Formatierungen, Rechtschreibung und aehnliche “fitures” werden vielleicht noch etwas zu wuenschen lassen.
Aber nun zu den wichtigen Neuigkeiten im Base Camp?! Wegen des bisher schlechten, sprich viel zu stuermischen Wetters oberhalb von Camp 3, ist die Route oberhalb von 7.100m noch nicht besteigbar. Das, und andere Gruende haben dazu gefuehrt, dass sich das Base Camp schon merklich geleert hat. Z.B. die grosse HiMex-Expedition mit ueber 30 Bergsteigern ist komplett abgereist. Auch unsere Expedition hat sich um 3 Bergsteiger reduziert, die aus unterschiedlichen Gruenden abgereist sind.

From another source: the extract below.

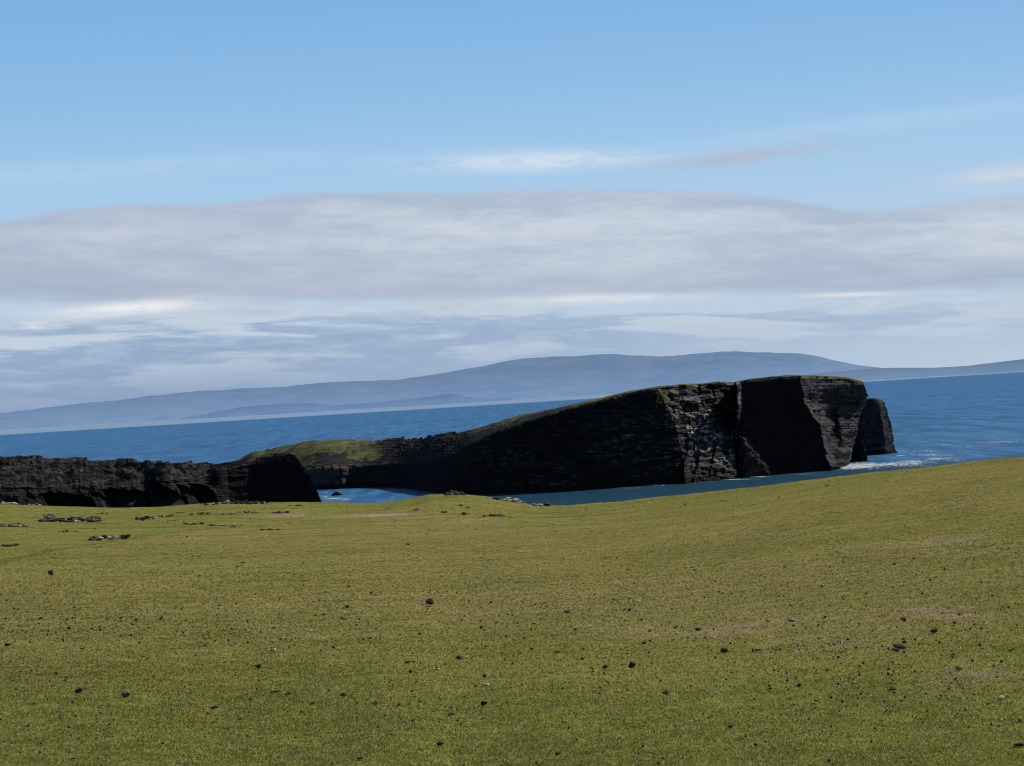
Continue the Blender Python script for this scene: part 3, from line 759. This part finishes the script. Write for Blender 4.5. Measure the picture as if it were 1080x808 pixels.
# facets of the main face
cx = ipl(py, CORNER); gx = ipl(py, GULLY) + 2.5 * fbm(py / 9, py * 0, 93, 3)
cx = cx + 2.0 * fbm(py / 8, py * 0, 92, 3) + 1.2 * fbm(py / 2.5, py * 0, 94, 2)
big = sstep(495, 560, px)
dz = np.zeros_like(px)
dz += np.where(px > cx, (px - cx) * (0.80 + 2.0 * np.clip(1 - tt, 0, 1) ** 1.5), 0)
fx = 779 + 2.2 * fbm(py / 10, py * 0, 95, 3)
plane = (px > fx + 2.2) & (px <= cx)
dz += np.where(plane, 5.5 * (cx - px) / np.maximum(cx - fx - 2.2, 1), 0)
dz += np.where((px > fx - 2.2) & (px <= fx + 2.2), (px - fx + 2.2) / 4.4 * 5.5, 0)
below = sstep(432, 462, py + 8 * fbm(py / 6, px / 6, 121, 3))
dz += 7.0 * np.exp(-((px - fx) / 3.2) ** 2) * below + 3.0 * np.exp(-((px - fx + 3) / 2.5) ** 2) * sstep(-.1, .3, fbm(py / 7, py * 0, 122, 2))
tri = py - (453 + (px - 781) * 1.27) + 5 * fbm(px / 10, py / 10, 96, 4); intri = (px > 779) & (tri > 0)
dz += np.where(intri & (px < 822), -np.clip((tri * .55 + 3.0 * fbm(px / 5, py / 4, 91, 4)) * sstep(0, 6, tri), 0, 5.5), 0)
mid = (px > gx) & (px <= fx - 2.2)
wq = px - gx + 0.35 * (py - 450) + 3.5 * fbm(px / 14, py / 16, 51, 3)
tooth = (wq / 15.0) % 1.0
zq = (-py) * (907.0 / F) + 0.10 * (px - 740) * .39
bq = zq / 2.7 + .8 * fbm(px / 22, py / 40, 53, 3) + .25 * fbm(px / 5, py / 9, 54, 2); bf = bq - np.floor(bq)
lean = (np.floor(bq) + sstep(.45, 1.0, bf)) * 2.1; lean = lean - lean[:, 600].min() * 0 - np.where(mid, lean, 1e9).min()
rgt = np.clip((px - gx) / np.maximum(776.5 - gx, 1), 0, 1)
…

Der Wind spielt insofern eine entscheidende Rolle, weil der sogenannte Jet-stream mit hohen Geschwindigkeiten ueber die Everestregion hinwegfegt und wir warten jetzt darauf, dass er etwas seine Richtung aendert und wir dann ruhigere Verhaetnisse, d.h. Windgeschwindigkeiten von unter 50 Stundenkilometer haben werden.
Seit heute gibt es nun die “Frohe Botschaft”, dass der Wind ab
17./18.05 abnehmen soll und die 2-3 Tage danach verbesserte Aufstiegsmoeglichkeiten bestehen. Deshalb hat unsere Expeditionsleitung heute morgen entschieden, dass eine 1. Gruppe morgen frueh zum 3. Mal durch den Khumbu Eisfall zu Camp 2 aufsteigen soll. Diese 1.Gruppe wird bestehen aus: Gia, dem Georgier, Nick aus Aricona, den beiden Bruedern aus Tschechien und aus Eberhard und mir.
Die 6 Inder werden dann am 16. oder 17.05. folgen. Der Abstand zwischen den beiden Gruppen ist notwendig, um einerseits aufs Wetter zu reagieren und andererseits weil ab Camp 3 nicht genuegend Zelte fuer beide Gruppen zur Verfuegung stehen.
So besteht unsere heutige Tagesarbeit ausschliesslich darin, jedes einzelne Detail festzulegen, welches wir morgen frueh mitnehmen werden. Der vorlaufige Zeitplan fuer die naechsten Tage sieht wie folgt aus: 15.05. Aufstieg nach Camp 2 (6.500m); 16.05. Verbleiben auf Camp 2; 17.05. Aufstieg nach 3 (7.100m); 18.05. und 19.05. Kurzstopp in Camp 4 (7.800m), Gipfelversuch und Abstieg moeglichst bis Camp 2 (6.400m). Ob das so ablaufen wird ist natuerlich offen, da neben dem Wetter von vielen anderen Faktoren abhaengig.
In der Zeit, in der Eberhard und ich “oben” sind, werden Pertemba oder Dawa Steven kuerzere blogs ueber den aktuellen Stand verfassen und wir hoffen Euch darueber gut informiert.
Wir muessen uns jetzt auf das Wesentliche hier am Berg konzentrieren:
den Gipfel erreichen und heil herunterkommen.
Eberhard und Paul
19.05.2012 Gipfelsturm
Hallo Alle zusammen,
ich habe neue Nachrichten aus dem Base Camp:
Paul und Eberhardt haben gestern das Camp 4 erreicht und wollen heute den Gipfel besteigen! Wir drücken Ihnen die Daumen, dass sie ihr Ziel erreichen und gesund wieder kommen! Sobald ich weitere Neuigkeiten habe, lasse ich es euch wissen…
Stefan
21.05.12
21.05.2012 Jaehes Ende des Everest-Projektes; Dr.Eberhard Schaaf stirbt an der Hoehenkrankheit (HACE) Alles sah nach einem gelungenen Gipfelerfolg aus. Eberhard war mit 4 anderen aus unserem Gipfelteam am 18.05. gegen 20:30h zum Gipfel aufgebrochen. Am 19.05. kam gegen 11:30h im Kommunikationszelt von Camp 4 die Meldung: Eberhard hat soeben den Gipfel erreicht! Auf dem Abstieg im Bereich des Hillary-Steps, kurz unterhalb des Gipfels, also immer noch auf ca. 8.800m, passierte es dann: Eberhard verstarb in kurzer Zeit an der Hoehenkrankheit (HACE) Da ich meinen Gipfelversuch fuer den 20.05. geplant hatte, befand ich mich in Camp 4 (7.950m) und habe alle Versuche, Eberhards Leben zu retten, mitbekommen.
Ich trete morgen meinen vorzeitigen Rueckweg nach Kathmandu an und fliege voraussichtlich am 26.05. nach Deutschland zurueck.
Von Beileidsbekundungen an die Familie von Eberhard moege bitte abgesehen werden. Wenn Fragen zum Hergang am 20.05. bestehen, bitte diese an mich stellen.